Elizabeth Warren: Stumped

She was supposed to be the Great Liberal Hope, the one Democrat tough enough to evict Scott Brown from Ted Kennedy's Senate seat. Then Warren started campaigning.

Elizabeth Warren Profile

Warren meeting supporters at a campaign event in Lowell. (Photo by Elise Amendola/AP Images)

This may be Warren’s first run for office, but that’s not to say she lacks political experience. “She’s not a babe in the woods in Washington circles,” says Adam Levitin, a former Warren student who’s now a Georgetown law professor (he’s teaching at Harvard this fall). “She has long-standing personal relationships with senators.”

Warren first drew the attention of Washington insiders with the 1989 publication of As We Forgive Our Debtors, a book she coauthored with Westbrook and Sullivan that showcased their groundbreaking consumer bankruptcy research. In 1995, she became a senior adviser to the National Bankruptcy Review Commission, which was created in response to the skyrocketing rate of bankruptcy filings at the time. “Credit card companies had decided they wanted to rewrite the bankruptcy laws,” she recalls, and they were lobbying to make it more difficult for people to file. For nearly eight years, she worked to keep bankruptcy as a viable option for middle-class debtors. She testified before Congress and submitted briefs to the Supreme Court, arguing that bankruptcy can keep working families from “falling off the cliff” into poverty. Through that process, she came to understand that her ability to convey difficult concepts simply and intelligently could become a political asset.

Melissa Jacoby, a protégé of Warren’s who served as a staff attorney on the review commission, remembers watching her explain bankruptcy policy to Senator Ted Kennedy in the late ’90s. “After a pretty short meeting, Senator Kennedy understood how these issues affected the people that he cared about in the commonwealth of Massachusetts,” she says. “He was ready to fight the good fight.”

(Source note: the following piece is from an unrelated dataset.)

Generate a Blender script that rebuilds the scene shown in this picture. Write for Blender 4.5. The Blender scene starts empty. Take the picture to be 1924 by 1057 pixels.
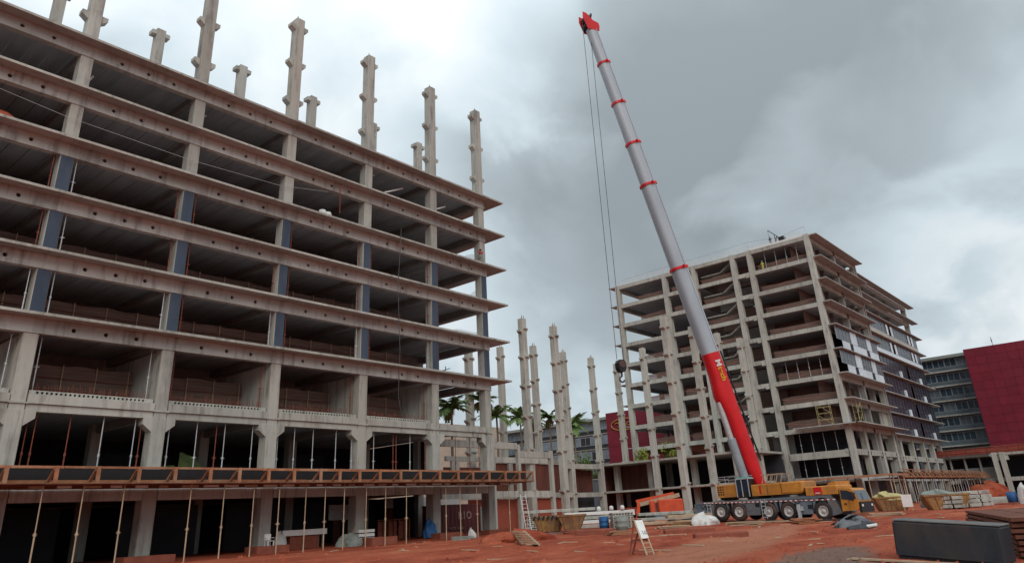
import bpy, math, random
import numpy as np
from mathutils import Vector, Matrix
random.seed(7)
rng = random.Random(11)
S = bpy.context.scene
COL = S.collection

# ------------------------------------------------------------------ camera
# X runs along the long facade of the left building, Y into it, Z up (metres)
yaw, pitch, roll = math.radians(39.7535), math.radians(22.489), math.radians(-3.1772)
fw = Vector((math.cos(pitch)*math.cos(yaw), math.cos(pitch)*math.sin(yaw), math.sin(pitch)))
rt = Vector((math.sin(yaw), -math.cos(yaw), 0.0))
up = rt.cross(fw)
r2 = math.cos(roll)*rt + math.sin(roll)*up
u2 = -math.sin(roll)*rt + math.cos(roll)*up
cam_d = bpy.data.cameras.new('camera')
cam = bpy.data.objects.new('camera', cam_d)
COL.objects.link(cam)
M = Matrix((r2, u2, -fw)).transposed().to_4x4()
M.translation = Vector((0, 0, 1.5))
cam.matrix_world = M
cam_d.sensor_width = 36.0
cam_d.lens = 36.0*1369.29/1924.0
cam_d.shift_y = -(528.5-400.39)/1924.0
cam_d.clip_start = 0.1
cam_d.clip_end = 5000
S.camera = cam

# ------------------------------------------------------------------ light
SUN_EL, SUN_AZ = math.radians(36), math.radians(230)     # azimuth in the XY plane, where the sun stands
sd = bpy.data.lights.new('sun', 'SUN'); sd.energy = 1.4; sd.angle = math.radians(40); sd.color = (1.0, 0.96, 0.9)
so = bpy.data.objects.new('sun', sd); COL.objects.link(so)
sv = Vector((math.cos(SUN_EL)*math.cos(SUN_AZ), math.cos(SUN_EL)*math.sin(SUN_AZ), math.sin(SUN_EL)))
so.rotation_euler = sv.to_track_quat('Z', 'Y').to_euler()
so.location = (0, -60, 120)

W = bpy.data.worlds.new('World'); S.world = W; W.use_nodes = True
nt = W.node_tree; nt.nodes.clear()
def nn(t, tree=None, **kw):
    n = (tree or nt).nodes.new(t)
    for k, v in kw.items(): setattr(n, k, v)
    return n
def lk(a, b, tree=None): (tree or nt).links.new(a, b)
out = nn('ShaderNodeOutputWorld')
sky = nn('ShaderNodeTexSky'); sky.sky_type = 'NISHITA'; sky.sun_disc = False
sky.sun_elevation = SUN_EL; sky.sun_rotation = math.radians(90)-SUN_AZ
bg1 = nn('ShaderNodeBackground'); bg1.inputs['Strength'].default_value = 0.08
lk(sky.outputs[0], bg1.inputs['Color'])
tc = nn('ShaderNodeTexCoord')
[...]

In time, Warren began to explore not just bankruptcy law, but also what caused people to file in the first place. In 2003, she and her daughter, Amelia Warren Tyagi, a former management consultant, published The Two-Income Trap, which argued that the escalating costs of ?housing and education have led to the hollowing-out of the middle class. Warren became the Cassandra of consumer advocacy, railing against credit-default swaps and subprime mortgages, which she contended were preying on hardworking American families. “It is impossible to buy a toaster that has a one-in-five chance of bursting into flames and burning down your house,” she wrote in the journal Democracy in 2007. “But it is possible to refinance an existing home with a mortgage that has the same one-in-five chance of putting the family out on the street.”

After the 2008 financial crisis, Warren was hailed as a visionary. Senator Harry Reid tapped her to chair the bipartisan Congressional oversight panel set up to ensure that every dollar of the $700 billion in TARP funds handed to the banks was accounted for. Warren produced in-depth monthly reports, appeared on television at every opportunity, and regularly hosted public discussions that became skewering sessions of Treasury Secretary Timothy Geithner. It was her work on this panel—her strident criticisms of Wall Street, the Fed, and Geithner alike—that made her famous.

“I was impressed not just with her knowledge, but her ability to help do things politically with her common sense,” says Congressman Barney Frank, who watched as she navigated through Washington with increasing confidence. The two became close allies during his work on the 2010 Dodd-Frank Act, which helped establish Warren’s brainchild, the Consumer Financial Protection Bureau. Frank eventually counseled President Obama to name Warren head of the CFPB: “I said to him, ‘You should appoint her. If the Republicans filibuster her they’ll make her a hero, and it’ll be easier for her to run for the Senate.’”

It was an open secret that Warren welcomed taking control of the agency, but her hard-charging ways had left many in Washington—Republicans and Democrats alike—believing that her ideological zeal made her unfit for the role. “Will Elizabeth Warren be as effective as a bureaucrat as she is as a guest on The Daily Show?” Neil Irwin wrote in the Washington Post.

Warren continued her attacks on Geithner, who by then was said to be openly opposing her nomination. In his new book, Bailout, Neil Barofsky, who served as inspector general for TARP, writes that he’d expected Warren to play nice with the Treasury secretary in the hopes of securing the appointment. “But she just lit him up…. I thought it was a remarkably principled act, the exact opposite of what any other person in Washington angling for a high-profile job would have done.”

Ultimately, Obama did not appoint Warren, angering the thousands of supporters who’d petitioned for her to get the job. That left Warren looking for another outlet to push policy change. Fortunately, one was waiting.